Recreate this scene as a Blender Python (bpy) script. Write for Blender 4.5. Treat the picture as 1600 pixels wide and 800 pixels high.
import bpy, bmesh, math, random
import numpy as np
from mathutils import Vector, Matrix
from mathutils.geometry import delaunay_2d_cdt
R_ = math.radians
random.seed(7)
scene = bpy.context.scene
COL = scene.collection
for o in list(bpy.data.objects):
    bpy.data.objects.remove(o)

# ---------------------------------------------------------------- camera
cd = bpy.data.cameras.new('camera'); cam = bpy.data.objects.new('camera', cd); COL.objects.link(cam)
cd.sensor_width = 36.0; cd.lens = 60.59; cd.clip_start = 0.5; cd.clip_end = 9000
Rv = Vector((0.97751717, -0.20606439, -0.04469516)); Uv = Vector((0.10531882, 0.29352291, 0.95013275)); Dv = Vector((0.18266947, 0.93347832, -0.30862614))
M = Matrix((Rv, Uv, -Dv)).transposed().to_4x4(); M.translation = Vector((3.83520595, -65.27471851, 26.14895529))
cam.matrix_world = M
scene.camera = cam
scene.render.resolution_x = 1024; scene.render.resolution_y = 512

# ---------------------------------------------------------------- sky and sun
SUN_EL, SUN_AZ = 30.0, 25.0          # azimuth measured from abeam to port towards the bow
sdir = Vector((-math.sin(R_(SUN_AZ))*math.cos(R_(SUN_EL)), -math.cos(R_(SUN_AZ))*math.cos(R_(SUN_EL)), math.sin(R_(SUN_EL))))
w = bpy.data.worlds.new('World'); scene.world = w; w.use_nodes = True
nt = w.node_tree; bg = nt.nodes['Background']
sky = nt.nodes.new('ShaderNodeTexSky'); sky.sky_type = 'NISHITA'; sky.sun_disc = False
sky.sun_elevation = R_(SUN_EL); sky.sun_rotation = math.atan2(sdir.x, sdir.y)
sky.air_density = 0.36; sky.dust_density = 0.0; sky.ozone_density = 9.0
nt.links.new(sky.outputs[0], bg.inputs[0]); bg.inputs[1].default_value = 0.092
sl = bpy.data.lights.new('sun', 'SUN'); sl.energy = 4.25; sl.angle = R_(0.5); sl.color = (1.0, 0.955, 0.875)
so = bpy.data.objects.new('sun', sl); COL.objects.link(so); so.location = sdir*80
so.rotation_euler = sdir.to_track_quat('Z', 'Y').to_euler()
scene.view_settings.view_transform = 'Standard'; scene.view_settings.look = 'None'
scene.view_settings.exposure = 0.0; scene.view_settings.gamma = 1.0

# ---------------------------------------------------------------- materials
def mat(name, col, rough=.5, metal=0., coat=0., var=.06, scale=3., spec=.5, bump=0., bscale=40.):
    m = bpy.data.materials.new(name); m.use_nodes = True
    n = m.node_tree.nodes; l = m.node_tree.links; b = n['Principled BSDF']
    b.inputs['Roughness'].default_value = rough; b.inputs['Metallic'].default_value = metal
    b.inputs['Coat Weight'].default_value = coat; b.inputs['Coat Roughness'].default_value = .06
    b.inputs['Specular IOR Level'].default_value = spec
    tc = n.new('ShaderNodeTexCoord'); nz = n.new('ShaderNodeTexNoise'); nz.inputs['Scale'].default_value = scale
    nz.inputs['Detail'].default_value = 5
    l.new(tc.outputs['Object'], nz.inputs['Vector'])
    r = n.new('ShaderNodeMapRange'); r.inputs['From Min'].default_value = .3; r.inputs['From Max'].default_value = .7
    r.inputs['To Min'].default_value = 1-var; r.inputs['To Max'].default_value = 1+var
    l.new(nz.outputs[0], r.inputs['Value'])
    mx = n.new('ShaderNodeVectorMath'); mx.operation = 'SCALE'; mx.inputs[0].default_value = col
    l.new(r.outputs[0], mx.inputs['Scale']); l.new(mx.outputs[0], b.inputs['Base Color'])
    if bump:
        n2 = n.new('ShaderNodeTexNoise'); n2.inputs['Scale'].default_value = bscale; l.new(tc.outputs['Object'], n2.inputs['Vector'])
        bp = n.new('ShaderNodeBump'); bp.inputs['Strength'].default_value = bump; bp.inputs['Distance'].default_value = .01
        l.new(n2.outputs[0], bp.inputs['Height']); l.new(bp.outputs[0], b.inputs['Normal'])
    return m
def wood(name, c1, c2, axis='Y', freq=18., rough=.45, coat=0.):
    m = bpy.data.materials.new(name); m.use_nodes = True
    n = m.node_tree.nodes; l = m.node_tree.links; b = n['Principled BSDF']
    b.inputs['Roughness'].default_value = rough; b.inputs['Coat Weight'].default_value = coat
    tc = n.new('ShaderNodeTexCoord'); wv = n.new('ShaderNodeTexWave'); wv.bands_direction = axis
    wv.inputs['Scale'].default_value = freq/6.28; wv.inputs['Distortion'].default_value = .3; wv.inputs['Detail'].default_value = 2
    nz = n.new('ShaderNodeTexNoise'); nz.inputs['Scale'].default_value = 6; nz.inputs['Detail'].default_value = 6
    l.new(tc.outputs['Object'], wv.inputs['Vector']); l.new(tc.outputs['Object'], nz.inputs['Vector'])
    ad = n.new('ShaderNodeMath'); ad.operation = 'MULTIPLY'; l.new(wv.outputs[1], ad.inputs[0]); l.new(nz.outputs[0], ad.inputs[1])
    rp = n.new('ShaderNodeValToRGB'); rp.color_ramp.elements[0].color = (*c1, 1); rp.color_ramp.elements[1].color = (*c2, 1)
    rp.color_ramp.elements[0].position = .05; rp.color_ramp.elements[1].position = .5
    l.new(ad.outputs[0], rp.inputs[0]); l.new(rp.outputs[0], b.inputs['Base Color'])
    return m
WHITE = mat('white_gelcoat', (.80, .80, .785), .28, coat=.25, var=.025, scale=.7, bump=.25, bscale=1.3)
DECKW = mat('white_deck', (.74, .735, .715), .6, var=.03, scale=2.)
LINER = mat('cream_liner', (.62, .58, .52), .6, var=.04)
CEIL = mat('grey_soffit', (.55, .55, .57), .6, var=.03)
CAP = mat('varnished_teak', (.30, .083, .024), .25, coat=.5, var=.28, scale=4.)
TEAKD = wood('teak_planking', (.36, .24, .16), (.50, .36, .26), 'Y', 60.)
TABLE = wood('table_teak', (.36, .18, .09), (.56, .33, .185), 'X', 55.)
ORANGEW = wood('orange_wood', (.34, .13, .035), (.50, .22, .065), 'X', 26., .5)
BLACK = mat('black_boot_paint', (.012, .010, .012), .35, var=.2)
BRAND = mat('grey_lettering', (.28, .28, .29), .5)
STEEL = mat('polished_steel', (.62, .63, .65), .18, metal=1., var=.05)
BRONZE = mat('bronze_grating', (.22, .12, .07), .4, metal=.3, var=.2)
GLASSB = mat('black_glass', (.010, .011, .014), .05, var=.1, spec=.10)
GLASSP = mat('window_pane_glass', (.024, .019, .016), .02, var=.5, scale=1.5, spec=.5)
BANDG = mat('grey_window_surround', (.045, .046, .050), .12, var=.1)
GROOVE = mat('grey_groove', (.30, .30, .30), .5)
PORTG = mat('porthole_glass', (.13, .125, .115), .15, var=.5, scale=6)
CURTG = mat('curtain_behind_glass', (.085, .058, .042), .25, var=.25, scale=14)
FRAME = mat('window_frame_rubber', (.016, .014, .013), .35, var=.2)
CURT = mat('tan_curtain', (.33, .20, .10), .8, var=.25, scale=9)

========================

§ **Your task**
Retype only the lines running from the top of the listing to the line that holds "scene.render.resolution_x = 1024;", both ends included.

§ **Exercise answer**
Recreate this scene as a Blender Python (bpy) script. Write for Blender 4.5. Treat the picture as 1600 pixels wide and 800 pixels high.
import bpy, bmesh, math, random
import numpy as np
from mathutils import Vector, Matrix
from mathutils.geometry import delaunay_2d_cdt
R_ = math.radians
random.seed(7)
scene = bpy.context.scene
COL = scene.collection
for o in list(bpy.data.objects):
    bpy.data.objects.remove(o)

# ---------------------------------------------------------------- camera
cd = bpy.data.cameras.new('camera'); cam = bpy.data.objects.new('camera', cd); COL.objects.link(cam)
cd.sensor_width = 36.0; cd.lens = 60.59; cd.clip_start = 0.5; cd.clip_end = 9000
Rv = Vector((0.97751717, -0.20606439, -0.04469516)); Uv = Vector((0.10531882, 0.29352291, 0.95013275)); Dv = Vector((0.18266947, 0.93347832, -0.30862614))
M = Matrix((Rv, Uv, -Dv)).transposed().to_4x4(); M.translation = Vector((3.83520595, -65.27471851, 26.14895529))
cam.matrix_world = M
scene.camera = cam
scene.render.resolution_x = 1024; scene.render.resolution_y = 512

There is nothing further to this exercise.